Source : Bromley et al. (2016).
Le Programme H, programme éducatif non formel, cible les hommes âgés de 15 à 24 ans dans le but de remettre en cause et de transformer les attitudes et les comportements stéréotypés en fonction du sexe par le biais de sessions de groupe, de campagnes menées par des jeunes et d’activités de militantisme. Lancé en 2002, il est appliqué dans plus de 22 pays, a été adopté par les ministères de la santé de pays incluant le Brésil, le Chili, la Croatie et le Mexique, et a été mis en œuvre dans plus de 25 000 écoles en Inde. Les jeunes participants ont fait part d’une amélioration de leurs relations, de taux plus faibles d’actes de harcèlement sexuel et de violence contre les femmes, et d’attitudes plus soucieuses de l’égalité des sexes en ce qui concerne les tâches ménagères et la fourniture de soins. En 2006, le Programme M a été lancé pour travailler avec les femmes sur des questions similaires. Les deux programmes promeuvent une réflexion critique sur la diversité sexuelle et l’homophobie (Promundo, 2016b).
L’éducation peut promouvoir des contributions utiles à la consolidation de la paix, à l’accès à la justice et à la protection contre la violence, qu’elle soit à grande échelle ou intime. Cependant, atteindre les sociétés pacifiques essentielles au développement durable nécessite des citoyens et des dirigeants engagés en faveur de l’égalité des sexes. Les chances d’empêcher un conflit augmentent lorsque l’égalité des genres est prise en considération dans les processus de consolidation de la paix. Les initiatives qui luttent contre les formes néfastes de la masculinité et promeuvent les formes non violentes qui valorisent le respect et l’égalité sont nécessaires ; elles devraient associer les individus et les institutions à tous les niveaux, au sein des secteurs et entre eux (Messerschmidt, 2010 ; Wright, 2014).
Les chances d’empêcher un conflit augmentent lorsque l’égalité des genres est prise en considération dans les processus de consolidation de la paix
- Le PIAAC définit six niveaux de compétence : le niveau inférieur au niveau 1, et les niveaux 1 à 5. En matière d’alphabétisation, les individus maîtrisant le niveau 1 peuvent lire des textes courts sur des sujets familiers et « trouver une information précise de forme identique à celle de la question ou de la consigne ». En matière de calcul, les adultes qui atteignent le niveau 1 peuvent effectuer des opérations mathématiques de base dans des contextes communs et concrets, par exemple, des opérations simples ou à une étape qui impliquent de compter, de trier, d’accomplir des calculs arithmétiques de base et de comprendre des pourcentages simples (OCDE, 2016c).
- Aux niveaux les plus élevés (4 et 5) en termes de calcul, les adultes comprennent une grande variété d’informations mathématiques qui peuvent être complexes, abstraites ou apparaître dans des contextes mal connus.
- Le travail domestique des enfants renvoie à des tâches ménagères telles que la cuisine, le ménage et le fait de s’occuper des enfants, mais aussi de ramasser du bois de chauffage et d’aller chercher de l’eau (rapports de pays MICS).
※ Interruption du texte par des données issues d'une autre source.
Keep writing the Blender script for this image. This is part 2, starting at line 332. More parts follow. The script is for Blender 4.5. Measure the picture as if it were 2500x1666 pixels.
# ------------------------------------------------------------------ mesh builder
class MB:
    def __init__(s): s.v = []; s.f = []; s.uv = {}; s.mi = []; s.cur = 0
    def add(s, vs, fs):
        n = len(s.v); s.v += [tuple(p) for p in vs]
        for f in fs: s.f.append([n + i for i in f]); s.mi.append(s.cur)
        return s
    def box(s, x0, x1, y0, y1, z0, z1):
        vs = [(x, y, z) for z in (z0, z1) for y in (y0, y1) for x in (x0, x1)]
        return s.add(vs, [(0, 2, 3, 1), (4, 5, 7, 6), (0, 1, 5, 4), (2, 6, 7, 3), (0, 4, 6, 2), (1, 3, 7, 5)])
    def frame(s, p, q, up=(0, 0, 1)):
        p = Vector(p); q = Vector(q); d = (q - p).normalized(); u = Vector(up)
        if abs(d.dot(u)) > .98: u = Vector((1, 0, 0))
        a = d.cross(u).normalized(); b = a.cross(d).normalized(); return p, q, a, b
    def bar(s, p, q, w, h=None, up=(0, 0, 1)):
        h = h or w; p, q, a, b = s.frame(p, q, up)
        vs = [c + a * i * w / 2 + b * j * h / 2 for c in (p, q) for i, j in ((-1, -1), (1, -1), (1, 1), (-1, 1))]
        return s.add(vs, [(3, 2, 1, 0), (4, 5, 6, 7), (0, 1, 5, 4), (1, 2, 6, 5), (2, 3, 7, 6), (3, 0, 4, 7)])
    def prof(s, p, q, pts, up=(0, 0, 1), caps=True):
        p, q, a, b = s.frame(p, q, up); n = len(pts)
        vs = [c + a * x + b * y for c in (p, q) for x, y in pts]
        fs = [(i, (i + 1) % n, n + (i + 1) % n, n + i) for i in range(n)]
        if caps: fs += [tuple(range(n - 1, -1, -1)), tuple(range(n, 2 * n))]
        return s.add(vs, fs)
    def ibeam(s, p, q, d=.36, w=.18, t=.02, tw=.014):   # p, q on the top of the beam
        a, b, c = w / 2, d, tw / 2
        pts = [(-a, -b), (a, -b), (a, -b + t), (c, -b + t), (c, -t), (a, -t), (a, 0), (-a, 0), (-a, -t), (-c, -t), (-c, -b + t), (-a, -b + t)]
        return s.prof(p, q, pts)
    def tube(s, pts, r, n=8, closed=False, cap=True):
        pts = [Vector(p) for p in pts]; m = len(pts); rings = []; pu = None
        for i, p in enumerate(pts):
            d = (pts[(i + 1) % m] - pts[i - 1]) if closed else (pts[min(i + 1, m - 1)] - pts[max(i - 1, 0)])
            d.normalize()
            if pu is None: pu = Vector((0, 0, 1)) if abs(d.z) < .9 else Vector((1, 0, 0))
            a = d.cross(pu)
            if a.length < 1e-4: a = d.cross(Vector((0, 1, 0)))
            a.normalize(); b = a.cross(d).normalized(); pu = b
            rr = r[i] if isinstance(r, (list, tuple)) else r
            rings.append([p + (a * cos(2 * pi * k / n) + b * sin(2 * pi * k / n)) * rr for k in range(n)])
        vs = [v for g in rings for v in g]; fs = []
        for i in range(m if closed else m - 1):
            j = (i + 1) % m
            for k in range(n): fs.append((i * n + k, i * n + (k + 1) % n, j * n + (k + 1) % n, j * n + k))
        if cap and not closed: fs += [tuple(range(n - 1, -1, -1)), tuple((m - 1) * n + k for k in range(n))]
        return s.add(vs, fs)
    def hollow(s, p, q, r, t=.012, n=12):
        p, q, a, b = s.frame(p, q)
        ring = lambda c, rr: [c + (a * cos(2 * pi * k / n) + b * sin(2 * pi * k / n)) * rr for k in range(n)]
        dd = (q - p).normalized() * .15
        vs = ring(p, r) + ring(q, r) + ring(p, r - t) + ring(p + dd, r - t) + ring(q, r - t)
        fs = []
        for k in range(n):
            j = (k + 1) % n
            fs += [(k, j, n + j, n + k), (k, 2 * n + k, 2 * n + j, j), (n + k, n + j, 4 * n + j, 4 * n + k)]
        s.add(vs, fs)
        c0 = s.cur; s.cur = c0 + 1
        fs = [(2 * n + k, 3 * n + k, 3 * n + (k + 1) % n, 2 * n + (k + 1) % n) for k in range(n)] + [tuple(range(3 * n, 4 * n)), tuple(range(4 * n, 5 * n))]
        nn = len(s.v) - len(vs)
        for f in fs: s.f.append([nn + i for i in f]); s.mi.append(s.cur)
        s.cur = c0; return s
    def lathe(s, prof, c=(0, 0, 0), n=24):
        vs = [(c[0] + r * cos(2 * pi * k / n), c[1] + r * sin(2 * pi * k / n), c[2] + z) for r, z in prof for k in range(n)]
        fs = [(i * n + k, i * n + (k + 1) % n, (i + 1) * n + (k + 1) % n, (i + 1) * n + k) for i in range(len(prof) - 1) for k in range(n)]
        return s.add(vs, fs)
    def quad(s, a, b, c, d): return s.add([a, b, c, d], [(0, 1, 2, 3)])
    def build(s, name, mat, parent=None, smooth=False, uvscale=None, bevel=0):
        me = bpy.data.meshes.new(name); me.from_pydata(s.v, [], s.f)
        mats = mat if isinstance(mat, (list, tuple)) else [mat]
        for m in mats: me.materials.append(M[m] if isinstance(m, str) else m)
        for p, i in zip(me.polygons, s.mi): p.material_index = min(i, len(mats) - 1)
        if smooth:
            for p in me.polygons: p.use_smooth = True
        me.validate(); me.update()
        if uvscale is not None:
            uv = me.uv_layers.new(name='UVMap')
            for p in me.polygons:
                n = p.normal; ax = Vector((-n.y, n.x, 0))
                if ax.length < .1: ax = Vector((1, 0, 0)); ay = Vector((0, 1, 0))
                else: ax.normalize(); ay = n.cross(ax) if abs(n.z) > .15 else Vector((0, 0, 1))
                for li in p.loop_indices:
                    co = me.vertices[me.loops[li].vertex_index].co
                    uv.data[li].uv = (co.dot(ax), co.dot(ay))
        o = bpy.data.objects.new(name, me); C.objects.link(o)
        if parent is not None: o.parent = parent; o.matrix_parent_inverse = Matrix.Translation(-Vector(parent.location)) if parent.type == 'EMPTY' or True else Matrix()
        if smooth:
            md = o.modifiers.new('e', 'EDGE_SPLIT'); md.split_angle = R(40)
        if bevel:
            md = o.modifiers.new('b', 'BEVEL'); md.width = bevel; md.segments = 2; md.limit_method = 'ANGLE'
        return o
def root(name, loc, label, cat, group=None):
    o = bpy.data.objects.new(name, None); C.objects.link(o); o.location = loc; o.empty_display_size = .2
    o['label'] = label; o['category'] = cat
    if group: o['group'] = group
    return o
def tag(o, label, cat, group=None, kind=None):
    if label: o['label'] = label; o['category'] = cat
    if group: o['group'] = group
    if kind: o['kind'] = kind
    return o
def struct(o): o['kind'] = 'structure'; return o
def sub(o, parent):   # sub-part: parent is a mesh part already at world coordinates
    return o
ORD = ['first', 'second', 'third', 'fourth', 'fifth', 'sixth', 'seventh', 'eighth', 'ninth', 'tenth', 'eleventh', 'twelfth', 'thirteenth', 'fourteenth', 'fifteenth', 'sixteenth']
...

Les données sont disponibles dans les tables statistiques du Rapport mondial de suivi sur l’éducation 2016.
- 18 pays d’Amérique latine et des Caraïbes, 16 d’Europe et d’Amérique du Nord, 15 d’Afrique subsaharienne, 11 du Pacifique, 7 d’Asie de l’Est et du Sud-Est, 6 d’Asie du Sud, 3 d’Afrique du Nord et d’Asie occidentale, et 2 du Caucase et d’Asie centrale.
- La grande majorité des manuels était issue de la collection de manuels la plus importante au monde, celle de l’Institut Georg Eckert pour la recherche internationale sur les manuels scolaires (Allemagne).